Exercise goal: Of the material below, the lines to be retyped are those from the line containing "Model this scene" through the line containing "ROT = Euler((R(90", inclusive; reproduce them exactly.

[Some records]

============

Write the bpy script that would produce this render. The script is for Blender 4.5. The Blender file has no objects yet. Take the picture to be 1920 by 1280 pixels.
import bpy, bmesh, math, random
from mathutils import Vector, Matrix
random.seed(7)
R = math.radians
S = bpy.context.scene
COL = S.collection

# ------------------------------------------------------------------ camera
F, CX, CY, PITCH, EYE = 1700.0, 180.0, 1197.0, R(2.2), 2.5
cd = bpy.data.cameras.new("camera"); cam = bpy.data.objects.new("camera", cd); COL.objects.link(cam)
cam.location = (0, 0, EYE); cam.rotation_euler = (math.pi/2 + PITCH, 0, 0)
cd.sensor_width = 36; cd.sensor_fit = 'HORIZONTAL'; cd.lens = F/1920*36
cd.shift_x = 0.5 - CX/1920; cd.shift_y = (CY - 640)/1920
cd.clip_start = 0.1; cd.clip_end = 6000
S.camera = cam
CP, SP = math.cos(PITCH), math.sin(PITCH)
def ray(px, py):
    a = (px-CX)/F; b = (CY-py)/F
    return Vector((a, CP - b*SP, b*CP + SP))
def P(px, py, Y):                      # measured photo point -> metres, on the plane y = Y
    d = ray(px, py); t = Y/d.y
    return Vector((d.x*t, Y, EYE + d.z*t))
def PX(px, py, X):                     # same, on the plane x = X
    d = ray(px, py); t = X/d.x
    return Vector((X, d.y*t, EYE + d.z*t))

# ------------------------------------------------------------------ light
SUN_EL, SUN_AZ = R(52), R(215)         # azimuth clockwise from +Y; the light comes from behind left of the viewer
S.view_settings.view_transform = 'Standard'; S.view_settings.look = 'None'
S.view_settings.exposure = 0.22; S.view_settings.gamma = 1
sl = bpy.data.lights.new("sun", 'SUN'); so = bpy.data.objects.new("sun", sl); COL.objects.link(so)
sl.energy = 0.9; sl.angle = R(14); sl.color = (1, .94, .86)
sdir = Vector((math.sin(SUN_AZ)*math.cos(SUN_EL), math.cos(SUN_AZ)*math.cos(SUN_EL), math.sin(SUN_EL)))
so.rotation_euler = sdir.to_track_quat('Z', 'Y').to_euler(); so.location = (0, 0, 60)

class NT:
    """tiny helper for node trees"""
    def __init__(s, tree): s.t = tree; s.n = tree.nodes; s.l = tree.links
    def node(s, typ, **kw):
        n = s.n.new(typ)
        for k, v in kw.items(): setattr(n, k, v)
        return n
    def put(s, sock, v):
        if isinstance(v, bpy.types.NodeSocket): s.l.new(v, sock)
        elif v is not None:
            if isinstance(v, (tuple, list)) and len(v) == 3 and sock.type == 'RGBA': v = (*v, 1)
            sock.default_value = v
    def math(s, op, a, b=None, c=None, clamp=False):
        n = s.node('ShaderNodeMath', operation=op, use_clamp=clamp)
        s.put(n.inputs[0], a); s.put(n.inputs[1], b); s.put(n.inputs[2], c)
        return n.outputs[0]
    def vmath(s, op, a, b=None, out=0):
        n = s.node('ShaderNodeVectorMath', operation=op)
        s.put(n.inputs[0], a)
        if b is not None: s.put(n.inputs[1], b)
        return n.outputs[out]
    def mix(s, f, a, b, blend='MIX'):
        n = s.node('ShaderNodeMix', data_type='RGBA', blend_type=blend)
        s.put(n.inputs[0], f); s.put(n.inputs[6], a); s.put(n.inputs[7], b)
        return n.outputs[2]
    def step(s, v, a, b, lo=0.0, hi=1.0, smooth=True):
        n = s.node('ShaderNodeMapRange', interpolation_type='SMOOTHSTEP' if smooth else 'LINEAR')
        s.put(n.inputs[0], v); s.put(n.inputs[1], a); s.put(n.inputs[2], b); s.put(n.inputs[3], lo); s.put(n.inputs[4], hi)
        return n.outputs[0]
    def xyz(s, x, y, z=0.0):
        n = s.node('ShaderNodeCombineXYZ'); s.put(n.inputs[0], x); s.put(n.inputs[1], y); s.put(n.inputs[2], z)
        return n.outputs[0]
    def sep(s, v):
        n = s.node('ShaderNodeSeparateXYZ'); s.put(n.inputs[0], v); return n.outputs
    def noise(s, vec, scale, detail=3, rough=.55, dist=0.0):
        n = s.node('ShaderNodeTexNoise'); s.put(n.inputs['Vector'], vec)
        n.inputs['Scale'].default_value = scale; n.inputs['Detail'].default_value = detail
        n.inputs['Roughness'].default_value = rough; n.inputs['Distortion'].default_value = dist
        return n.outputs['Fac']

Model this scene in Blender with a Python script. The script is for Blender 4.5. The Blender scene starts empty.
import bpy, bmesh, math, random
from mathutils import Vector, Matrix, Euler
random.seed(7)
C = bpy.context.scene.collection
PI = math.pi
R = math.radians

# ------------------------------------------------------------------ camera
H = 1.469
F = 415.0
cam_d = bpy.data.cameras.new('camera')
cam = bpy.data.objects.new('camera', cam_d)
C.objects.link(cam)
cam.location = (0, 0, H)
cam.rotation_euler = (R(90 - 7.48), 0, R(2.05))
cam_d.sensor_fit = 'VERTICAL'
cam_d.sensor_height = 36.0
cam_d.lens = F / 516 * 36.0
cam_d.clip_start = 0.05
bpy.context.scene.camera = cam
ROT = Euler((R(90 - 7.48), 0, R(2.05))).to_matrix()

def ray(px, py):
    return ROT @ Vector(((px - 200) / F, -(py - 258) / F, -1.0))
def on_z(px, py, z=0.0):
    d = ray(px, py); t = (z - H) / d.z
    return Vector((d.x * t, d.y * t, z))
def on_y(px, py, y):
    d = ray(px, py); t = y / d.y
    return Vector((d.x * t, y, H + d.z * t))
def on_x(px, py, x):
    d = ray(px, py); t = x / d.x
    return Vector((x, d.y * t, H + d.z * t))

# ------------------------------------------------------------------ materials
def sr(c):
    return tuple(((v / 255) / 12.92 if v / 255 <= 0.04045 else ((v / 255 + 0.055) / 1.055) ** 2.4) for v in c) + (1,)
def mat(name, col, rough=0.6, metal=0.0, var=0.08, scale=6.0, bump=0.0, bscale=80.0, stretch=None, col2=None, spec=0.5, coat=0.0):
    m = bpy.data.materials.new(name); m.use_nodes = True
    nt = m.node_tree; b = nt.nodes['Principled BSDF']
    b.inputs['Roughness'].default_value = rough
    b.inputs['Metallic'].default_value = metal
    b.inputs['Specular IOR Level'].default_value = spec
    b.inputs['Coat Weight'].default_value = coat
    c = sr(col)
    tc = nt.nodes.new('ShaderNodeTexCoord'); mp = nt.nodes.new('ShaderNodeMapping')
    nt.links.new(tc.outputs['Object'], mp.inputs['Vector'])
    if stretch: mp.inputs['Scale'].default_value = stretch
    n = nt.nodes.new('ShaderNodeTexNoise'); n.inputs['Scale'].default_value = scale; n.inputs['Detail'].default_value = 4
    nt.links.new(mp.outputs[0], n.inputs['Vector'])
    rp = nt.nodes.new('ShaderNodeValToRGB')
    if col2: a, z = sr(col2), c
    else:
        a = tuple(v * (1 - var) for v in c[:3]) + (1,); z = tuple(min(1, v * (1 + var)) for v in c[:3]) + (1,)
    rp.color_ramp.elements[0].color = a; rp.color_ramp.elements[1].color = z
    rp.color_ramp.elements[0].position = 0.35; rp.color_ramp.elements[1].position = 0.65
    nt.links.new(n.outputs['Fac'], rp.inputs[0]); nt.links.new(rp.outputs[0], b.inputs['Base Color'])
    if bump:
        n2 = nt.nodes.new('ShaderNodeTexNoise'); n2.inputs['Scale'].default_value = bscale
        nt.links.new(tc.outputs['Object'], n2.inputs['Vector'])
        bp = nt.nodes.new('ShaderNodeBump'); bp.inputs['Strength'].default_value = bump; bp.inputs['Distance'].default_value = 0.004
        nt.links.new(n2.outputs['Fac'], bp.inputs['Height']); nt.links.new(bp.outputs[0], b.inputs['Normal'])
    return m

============

Final answer:
Model this scene in Blender with a Python script. The script is for Blender 4.5. The Blender scene starts empty.
import bpy, bmesh, math, random
from mathutils import Vector, Matrix, Euler
random.seed(7)
C = bpy.context.scene.collection
PI = math.pi
R = math.radians

# ------------------------------------------------------------------ camera
H = 1.469
F = 415.0
cam_d = bpy.data.cameras.new('camera')
cam = bpy.data.objects.new('camera', cam_d)
C.objects.link(cam)
cam.location = (0, 0, H)
cam.rotation_euler = (R(90 - 7.48), 0, R(2.05))
cam_d.sensor_fit = 'VERTICAL'
cam_d.sensor_height = 36.0
cam_d.lens = F / 516 * 36.0
cam_d.clip_start = 0.05
bpy.context.scene.camera = cam
ROT = Euler((R(90 - 7.48), 0, R(2.05))).to_matrix()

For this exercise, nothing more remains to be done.